Asia shares jolted by grim Chinese data, growth risks

A survey of confidence among Japan's big businesses showed they remain cautious, with worries about the global outlook offsetting fading concerns about the impact of this year's major earthquakes and typhoons. PHOTO: AFP

TOKYO (REUTERS) - Asian shares tumbled on Friday (Dec 14) after China reported a set of weak data, fanning fresh worries of a slowdown in the world's second-biggest economy and leaving investors fretting over the wider impact of a yet unresolved Sino-US trade dispute.

MSCI's broadest index of Asia-Pacific shares outside Japan fell 1.3 per cent. Japan's Nikkei, also dragged down by the country's weak tankan sentiment index, dropped 2.0 per cent.

China's benchmark Shanghai Composite and the blue-chip CSI 300 closed down 1.5 per cent and 1.7 per cent, respectively, and Hong Kong's Hang Seng was off 1.5 per cent.

Financial spread-betters expect London's FTSE Frankfurt's DAX and Paris's CAC to fall between 0.7 and 0.8 per cent when they open.

China's November retail sales grew at the weakest pace since 2003 and industrial output rose the least in nearly three years as domestic demand softened further, underlining rising risks to the economy as Beijing works to defuse a trade dispute with the United States.

A Chinese statistics bureau spokesman said the November data showed downward pressure on the economy is increasing.

The data "means that the worst is yet to come and policymakers will be very worried, particularly with consumption growth falling off a cliff," said Sue Trinh, head of Asia FX strategy at RBC Capital Markets in Hong Kong.
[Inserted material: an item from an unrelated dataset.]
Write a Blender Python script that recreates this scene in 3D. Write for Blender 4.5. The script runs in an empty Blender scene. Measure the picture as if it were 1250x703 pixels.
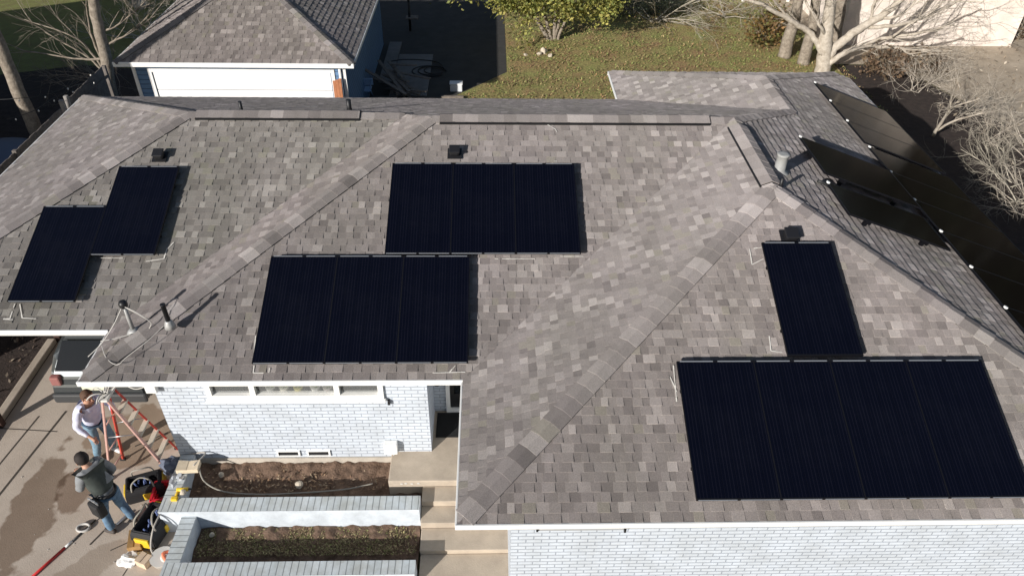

"So I expect further support measures including rate cuts will come in coming weeks, although these data would indicate measures to date aren't really working."

The Chinese yuan weakened 0.15 per cent to 6.8888 per US dollar in offshore trade following the data.

"Although hopes of progress in US-China talks and cheap valuations are supporting the market for now, we have lots of potential pitfalls," said Nobuhiko Kuramochi, chief strategist at Mizuho Securities.

"If US shares fall below their triple bottoms hit recently, that would be a very weak technical sign."

Overnight on Wall Street, the S&P 500 ticked down 0.02 per cent to 2,650, not far from its 6-1/2-month closing low of 2,633 touched on Nov 23, while the Nasdaq Composite dropped 0.39 per cent.

US corporate earnings due next month could throw a spotlight on the impact from the US tariffs on imports from China, while there is risk of a government shutdown and further political stalemate in a divided US congress, Kuramochi added.

In the currency market, the euro stuck in its well-worn US$1.13-US$1.14 range over the past few days, a day after the European Central Bank ended its 2.6 trillion euro bond purchase scheme but pledged to continue reinvesting maturing bonds -thereby avoiding shrinking its balance sheet- for an extended period of time.

The common currency last changed hands at US$1.1352.

"With Thursday's decision, the ECB is only taking very lightly the foot off the accelerator of monetary policy, which is by no means a real normalisation of monetary policy," said Oliver Eichmann, co-head of EMEA fixed income at DWS in Frankfurt.

Sterling's rally fizzled as signs that the British parliament was headed towards a deadlock over Brexit prompted traders to take profits from its gains made after Prime Minister Theresa May had survived a no-confidence vote.

The European Union has said the agreed Brexit deal is not open for renegotiation even though its leaders on Thursday gave May assurances that they would seek to agree a new pact with Britain by 2021 so that the contentious Irish "backstop" is never triggered.

The pound fell 0.4 per cent to US$1.2615, on track to post its fifth consecutive week of losses. It was down 0.9 per cent so far this week.

The dollar stood at 113.57 yen, flat on the day but above this week's low of 112.245 set on Monday.

The kiwi fell as much as 1.0 per cent to US$0.6861 after the central bank said it was considering almost doubling the required capital banks would need to hold to bolster the financial system's capacity to handle any shocks.

Oil prices gave up some of their Thursday's gains following inventory declines in the United States and expectations that the global oil market could have a deficit sooner than they had previously thought.

US crude futures edged down 0.6 per cent to US$52.27 per barrel and Brent crude slipped 0.8 per cent to US$60.94, after both gained more than 2.5 per cent on Thursday.

Cryptocurrency bitcoin fell as low as US$3,200, a fresh 15-month low.

A rash of bomb threats were emailed on Thursday to hundreds of businesses, public offices and schools across the United States and Canada demanding payment in cryptocurrency, but none of the threats appeared credible, law enforcement officials said.